Sub-milliwatt, widely-tunable coherent microcomb generation with feedback-free operation

Abstract: Microcombs are revolutionizing optoelectronics by providing parallelized, mutually coherent wavelength channels for time-frequency metrology and information processing. To implement this essential function in integrated photonic systems, it is desirable to drive microcombs directly with an on-chip laser in a simple and flexible way. However, two major difficulties are preventing this goal: 1) generating mode-locked comb states usually requires a significant amount of pump power and 2) the requirement to align laser and resonator frequency significantly complicates operation and limits the tunability of the comb lines. Here, we address these problems by using microresonators on an AlGaAs on-insulator platform to generate dark-pulse microcombs.
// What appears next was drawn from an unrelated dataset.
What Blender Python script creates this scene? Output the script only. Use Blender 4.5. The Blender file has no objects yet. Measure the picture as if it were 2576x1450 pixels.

This highly nonlinear platform dramatically relaxes fabrication requirements and leads to a record-low pump power of less than 1 mW for coherent comb generation. Dark-pulse microcombs facilitated by thermally-controlled avoided mode-crossings are accessed by direct DFB laser pumping. Without any feedback or control circuitries, the comb shows good coherence and stability. This approach also leads to an unprecedented wide chirping range of all the comb lines. Our work provides a route to realize power-efficient, simple and reconfigurable microcombs that can be seamlessly integrated with a wide range of photonic systems.